China Daily | Updated: 2018-08-09 09:53
Usain Bolt, pictured on the ball during a charity match in France on June 12, has signed an agreement to train with Australian top-flight soccer side the Central Coast Mariners which could potentially lead to a professional contract for the legendary sprinter. [Photo/VCG]

SYDNEY - Usain Bolt is edging closer to a professional soccer career.

The legendary Jamaican sprinter has negotiated an "indefinite training period" with Central Coast Mariners in Australia's A-League.

The eight-time Olympic gold medalist, who owns the world record at both 100 and 200 meters, has been chasing another career ambition since quitting the track.

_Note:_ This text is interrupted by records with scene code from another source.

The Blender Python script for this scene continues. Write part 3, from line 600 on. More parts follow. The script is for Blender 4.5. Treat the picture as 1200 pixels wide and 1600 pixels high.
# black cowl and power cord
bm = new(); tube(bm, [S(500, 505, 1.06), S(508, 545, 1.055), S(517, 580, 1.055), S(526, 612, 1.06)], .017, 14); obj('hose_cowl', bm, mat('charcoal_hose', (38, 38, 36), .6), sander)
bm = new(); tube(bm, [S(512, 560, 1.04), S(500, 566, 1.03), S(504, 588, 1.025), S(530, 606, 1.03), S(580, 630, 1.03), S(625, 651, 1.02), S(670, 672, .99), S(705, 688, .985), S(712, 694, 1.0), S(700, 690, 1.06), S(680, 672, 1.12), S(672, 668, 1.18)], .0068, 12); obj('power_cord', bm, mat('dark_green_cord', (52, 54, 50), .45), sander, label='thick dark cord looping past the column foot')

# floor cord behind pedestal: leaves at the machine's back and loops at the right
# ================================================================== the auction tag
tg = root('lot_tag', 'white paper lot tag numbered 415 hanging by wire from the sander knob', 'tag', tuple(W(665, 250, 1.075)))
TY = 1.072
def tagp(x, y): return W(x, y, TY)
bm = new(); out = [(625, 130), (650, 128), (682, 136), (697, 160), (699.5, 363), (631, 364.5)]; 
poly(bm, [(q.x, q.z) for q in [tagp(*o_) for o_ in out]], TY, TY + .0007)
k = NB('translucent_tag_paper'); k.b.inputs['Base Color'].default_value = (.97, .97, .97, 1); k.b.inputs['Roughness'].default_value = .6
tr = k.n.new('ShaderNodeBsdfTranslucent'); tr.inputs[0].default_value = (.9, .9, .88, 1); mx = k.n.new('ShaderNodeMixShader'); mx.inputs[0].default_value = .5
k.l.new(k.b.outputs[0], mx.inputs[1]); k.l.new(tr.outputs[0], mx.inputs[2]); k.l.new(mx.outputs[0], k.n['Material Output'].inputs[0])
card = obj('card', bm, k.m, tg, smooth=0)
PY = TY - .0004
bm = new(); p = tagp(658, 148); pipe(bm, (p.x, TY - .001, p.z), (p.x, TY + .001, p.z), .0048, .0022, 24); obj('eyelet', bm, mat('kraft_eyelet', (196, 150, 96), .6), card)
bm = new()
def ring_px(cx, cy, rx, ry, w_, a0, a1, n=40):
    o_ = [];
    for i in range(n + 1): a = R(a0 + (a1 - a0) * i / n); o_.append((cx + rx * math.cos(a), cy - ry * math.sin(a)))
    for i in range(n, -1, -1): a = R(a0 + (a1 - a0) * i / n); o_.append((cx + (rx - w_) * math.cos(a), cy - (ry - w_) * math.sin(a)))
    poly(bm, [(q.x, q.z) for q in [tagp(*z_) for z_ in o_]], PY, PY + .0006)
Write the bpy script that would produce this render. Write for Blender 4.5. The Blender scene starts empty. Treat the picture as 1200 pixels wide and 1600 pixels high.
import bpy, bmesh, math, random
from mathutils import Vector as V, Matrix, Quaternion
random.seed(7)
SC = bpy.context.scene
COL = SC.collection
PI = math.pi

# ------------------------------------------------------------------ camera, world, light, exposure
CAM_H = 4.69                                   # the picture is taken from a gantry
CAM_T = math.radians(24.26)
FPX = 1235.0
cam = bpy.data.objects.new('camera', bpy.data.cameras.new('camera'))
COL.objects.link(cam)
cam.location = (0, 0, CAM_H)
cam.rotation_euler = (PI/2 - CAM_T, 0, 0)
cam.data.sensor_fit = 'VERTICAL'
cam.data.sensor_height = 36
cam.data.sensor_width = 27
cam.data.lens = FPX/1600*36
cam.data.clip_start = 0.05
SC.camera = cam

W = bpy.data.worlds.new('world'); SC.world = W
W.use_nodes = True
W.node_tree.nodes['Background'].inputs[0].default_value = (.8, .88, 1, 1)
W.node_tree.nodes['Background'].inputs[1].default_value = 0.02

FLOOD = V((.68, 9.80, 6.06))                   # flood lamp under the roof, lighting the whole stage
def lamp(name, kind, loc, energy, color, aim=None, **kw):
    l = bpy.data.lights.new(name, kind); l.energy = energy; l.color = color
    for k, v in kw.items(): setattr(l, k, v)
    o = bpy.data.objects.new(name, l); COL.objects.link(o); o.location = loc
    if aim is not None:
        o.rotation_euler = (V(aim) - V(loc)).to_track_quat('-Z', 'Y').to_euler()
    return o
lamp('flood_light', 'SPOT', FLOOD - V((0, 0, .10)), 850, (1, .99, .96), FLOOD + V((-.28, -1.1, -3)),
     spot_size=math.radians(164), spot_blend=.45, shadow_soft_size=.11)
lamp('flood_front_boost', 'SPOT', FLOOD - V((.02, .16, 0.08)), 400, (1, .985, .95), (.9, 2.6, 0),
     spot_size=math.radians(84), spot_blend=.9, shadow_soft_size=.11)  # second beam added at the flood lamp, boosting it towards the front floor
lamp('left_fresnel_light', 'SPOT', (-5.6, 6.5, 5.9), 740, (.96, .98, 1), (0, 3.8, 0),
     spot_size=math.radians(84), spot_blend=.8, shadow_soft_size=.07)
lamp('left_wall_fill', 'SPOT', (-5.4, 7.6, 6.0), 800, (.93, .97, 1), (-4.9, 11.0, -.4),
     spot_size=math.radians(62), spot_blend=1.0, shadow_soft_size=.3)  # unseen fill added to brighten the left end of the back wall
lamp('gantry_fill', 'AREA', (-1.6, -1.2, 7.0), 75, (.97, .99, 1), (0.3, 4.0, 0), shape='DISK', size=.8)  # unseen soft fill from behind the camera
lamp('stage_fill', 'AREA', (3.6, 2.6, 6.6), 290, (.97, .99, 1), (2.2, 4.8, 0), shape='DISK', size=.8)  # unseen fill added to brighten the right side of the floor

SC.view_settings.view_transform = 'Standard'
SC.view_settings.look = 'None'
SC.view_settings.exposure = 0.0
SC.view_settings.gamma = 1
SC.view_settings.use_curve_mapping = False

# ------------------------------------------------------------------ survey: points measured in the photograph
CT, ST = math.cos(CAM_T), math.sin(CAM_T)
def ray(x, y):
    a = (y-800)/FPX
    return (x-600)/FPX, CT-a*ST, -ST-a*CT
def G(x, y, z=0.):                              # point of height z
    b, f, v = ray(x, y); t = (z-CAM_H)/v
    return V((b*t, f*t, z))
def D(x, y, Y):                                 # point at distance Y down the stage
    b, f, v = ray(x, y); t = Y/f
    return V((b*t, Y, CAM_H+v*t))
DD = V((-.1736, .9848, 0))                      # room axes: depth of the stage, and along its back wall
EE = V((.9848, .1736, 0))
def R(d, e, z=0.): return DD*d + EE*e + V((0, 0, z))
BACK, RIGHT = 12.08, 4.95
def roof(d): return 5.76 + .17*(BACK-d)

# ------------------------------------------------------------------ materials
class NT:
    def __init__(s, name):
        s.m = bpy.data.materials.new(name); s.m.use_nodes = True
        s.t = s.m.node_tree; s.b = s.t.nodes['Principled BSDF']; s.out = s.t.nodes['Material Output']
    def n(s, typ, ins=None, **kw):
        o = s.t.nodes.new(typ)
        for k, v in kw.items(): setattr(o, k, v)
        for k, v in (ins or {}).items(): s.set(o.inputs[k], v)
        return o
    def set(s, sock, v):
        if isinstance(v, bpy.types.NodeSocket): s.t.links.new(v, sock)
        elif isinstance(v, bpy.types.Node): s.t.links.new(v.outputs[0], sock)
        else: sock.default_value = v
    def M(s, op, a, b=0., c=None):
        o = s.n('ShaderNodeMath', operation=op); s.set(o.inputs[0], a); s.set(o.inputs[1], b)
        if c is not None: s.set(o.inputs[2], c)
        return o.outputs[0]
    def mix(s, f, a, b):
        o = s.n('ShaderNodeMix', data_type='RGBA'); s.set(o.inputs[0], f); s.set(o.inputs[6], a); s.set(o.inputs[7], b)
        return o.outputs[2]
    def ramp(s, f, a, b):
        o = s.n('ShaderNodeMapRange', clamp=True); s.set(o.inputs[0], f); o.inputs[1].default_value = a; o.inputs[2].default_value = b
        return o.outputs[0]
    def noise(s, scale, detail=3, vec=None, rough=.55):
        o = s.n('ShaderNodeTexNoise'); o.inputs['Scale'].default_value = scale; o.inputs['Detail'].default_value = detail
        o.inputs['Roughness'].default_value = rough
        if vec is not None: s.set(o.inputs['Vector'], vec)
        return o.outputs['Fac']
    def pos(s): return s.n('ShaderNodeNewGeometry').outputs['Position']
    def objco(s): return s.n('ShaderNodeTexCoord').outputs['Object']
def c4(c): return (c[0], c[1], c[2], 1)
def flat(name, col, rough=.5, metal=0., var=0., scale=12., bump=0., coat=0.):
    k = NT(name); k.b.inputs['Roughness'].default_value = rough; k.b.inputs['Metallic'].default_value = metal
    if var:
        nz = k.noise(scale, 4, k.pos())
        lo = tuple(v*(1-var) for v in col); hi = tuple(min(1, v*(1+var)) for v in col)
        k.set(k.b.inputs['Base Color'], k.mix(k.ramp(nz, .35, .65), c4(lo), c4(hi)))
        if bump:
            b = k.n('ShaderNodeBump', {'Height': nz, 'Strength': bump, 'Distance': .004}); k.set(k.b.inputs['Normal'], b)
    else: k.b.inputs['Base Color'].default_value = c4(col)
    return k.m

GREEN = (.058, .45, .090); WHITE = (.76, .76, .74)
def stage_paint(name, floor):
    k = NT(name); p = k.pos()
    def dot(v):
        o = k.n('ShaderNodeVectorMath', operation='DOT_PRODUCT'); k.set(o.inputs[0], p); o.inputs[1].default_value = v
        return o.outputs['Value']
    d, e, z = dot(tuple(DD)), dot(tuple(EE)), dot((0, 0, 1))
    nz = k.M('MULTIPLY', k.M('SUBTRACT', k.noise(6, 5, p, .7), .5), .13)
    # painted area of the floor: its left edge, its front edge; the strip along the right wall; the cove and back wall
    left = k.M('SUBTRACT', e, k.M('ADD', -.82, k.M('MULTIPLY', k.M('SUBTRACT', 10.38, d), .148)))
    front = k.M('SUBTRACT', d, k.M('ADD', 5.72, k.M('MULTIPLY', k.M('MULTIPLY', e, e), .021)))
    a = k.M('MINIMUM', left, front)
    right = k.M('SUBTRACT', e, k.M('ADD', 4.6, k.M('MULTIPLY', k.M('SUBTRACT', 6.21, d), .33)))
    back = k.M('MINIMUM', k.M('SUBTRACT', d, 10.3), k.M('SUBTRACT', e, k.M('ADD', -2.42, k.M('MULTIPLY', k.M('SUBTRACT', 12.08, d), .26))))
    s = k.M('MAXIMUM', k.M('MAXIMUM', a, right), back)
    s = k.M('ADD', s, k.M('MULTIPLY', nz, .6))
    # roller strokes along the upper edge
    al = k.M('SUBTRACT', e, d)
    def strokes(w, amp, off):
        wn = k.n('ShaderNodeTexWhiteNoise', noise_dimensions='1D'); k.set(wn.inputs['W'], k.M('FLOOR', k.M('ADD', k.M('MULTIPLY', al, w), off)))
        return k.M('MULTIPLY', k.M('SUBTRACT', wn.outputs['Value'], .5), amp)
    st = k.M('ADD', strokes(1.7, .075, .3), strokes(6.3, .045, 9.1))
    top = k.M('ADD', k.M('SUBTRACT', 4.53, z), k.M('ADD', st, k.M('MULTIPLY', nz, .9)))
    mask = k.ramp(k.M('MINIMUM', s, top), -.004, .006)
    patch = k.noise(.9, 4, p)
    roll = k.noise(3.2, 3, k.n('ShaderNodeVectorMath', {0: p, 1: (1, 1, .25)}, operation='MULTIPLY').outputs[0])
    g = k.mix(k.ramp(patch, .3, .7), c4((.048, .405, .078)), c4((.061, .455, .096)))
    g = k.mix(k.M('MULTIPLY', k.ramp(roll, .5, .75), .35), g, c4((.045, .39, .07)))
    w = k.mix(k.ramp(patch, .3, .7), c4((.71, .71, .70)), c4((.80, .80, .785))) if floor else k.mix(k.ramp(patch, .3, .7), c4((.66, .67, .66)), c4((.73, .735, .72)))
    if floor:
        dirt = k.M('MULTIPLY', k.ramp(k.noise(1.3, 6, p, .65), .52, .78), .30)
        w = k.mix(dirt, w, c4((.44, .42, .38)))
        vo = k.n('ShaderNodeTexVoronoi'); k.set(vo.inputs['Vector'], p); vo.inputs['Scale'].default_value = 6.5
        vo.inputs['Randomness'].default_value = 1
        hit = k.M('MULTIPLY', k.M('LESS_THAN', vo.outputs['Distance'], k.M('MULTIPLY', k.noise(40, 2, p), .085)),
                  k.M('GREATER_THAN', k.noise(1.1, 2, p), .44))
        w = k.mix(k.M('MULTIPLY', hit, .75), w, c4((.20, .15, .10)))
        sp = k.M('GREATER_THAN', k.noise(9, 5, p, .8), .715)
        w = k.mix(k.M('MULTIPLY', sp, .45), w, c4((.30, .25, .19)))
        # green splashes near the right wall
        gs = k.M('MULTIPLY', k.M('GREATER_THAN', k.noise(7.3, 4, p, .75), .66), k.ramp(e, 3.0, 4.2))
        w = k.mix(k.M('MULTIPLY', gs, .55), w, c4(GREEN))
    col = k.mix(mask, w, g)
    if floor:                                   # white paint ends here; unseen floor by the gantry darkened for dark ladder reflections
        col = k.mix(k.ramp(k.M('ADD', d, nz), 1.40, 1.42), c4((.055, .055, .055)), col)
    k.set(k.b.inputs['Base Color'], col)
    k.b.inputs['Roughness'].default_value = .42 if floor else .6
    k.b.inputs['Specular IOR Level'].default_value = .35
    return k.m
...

"It has been my dream to play professional football and I know that it will involve a lot of hard work and training to get to the level required to play and make an impact in the A-League," the 31-year-old Bolt said in a statement released by the Mariners on Tuesday.

"I am very excited about coming to Australia and would like to thank the owner and management of the Central Coast Mariners for giving me this opportunity."

The Mariners were clear that Bolt is not guaranteed a contract .

"The agreement between the Central Coast Mariners and Usain Bolt does not guarantee a professional playing contract," the club said on its website.

"But it does provide the eight-time Olympic gold medallist with an opportunity to achieve his burning desire to play football professionally."

The 31-year-old, who retired from athletics last year, is an avid Manchester United fan who has long wanted to play top-flight soccer.

He has already tried out with teams in Germany, Norway and South Africa, but to no avail.

"I always say that 'Anything is possible, don't think limits,' and I look forward to the challenge," said Bolt, who is set to travel to Gosford, north of Sydney, to join the squad for practice.

The A-League season opens in October.

Some critics have regarded speculation of his latest attempt in Australia as a public relations stunt, but Mariners chief executive Shaun Mielekamp said he is optimistic about Bolt's opportunity.

"It is important that we don't get too caught up in the hype of possibilities, but we are committed to building a team that will win matches and instill belief, hopefully Usain can help us on this mission," Mielekamp said.

"We welcome Usain with open arms, and we will always remain grounded and focused on the job at hand."

Football Federation Australia last month responded with caution when reports emerged of Bolt's hopes to earn a contract to play in the A-League.

In a statement, the FFA said: "While Usain Bolt is one of the most famous athletes on the planet, he's not a professional footballer.

"If the trial goes ahead and Central Coast Mariners decided it stacks up and they want to offer him a contract, then we will have a discussion with them around that and what might be possible."

Bolt has previously trained with Norwegian club Stromsgodset, Germany's Borussia Dortmund and South Africa's Sundowns.

The Jamaican dominated sprinting since taking double individual gold at the Beijing Olympics in 2008.

He went on to win a further six Olympic golds and pick up 11 world titles, and retired after the 2017 world championships in London.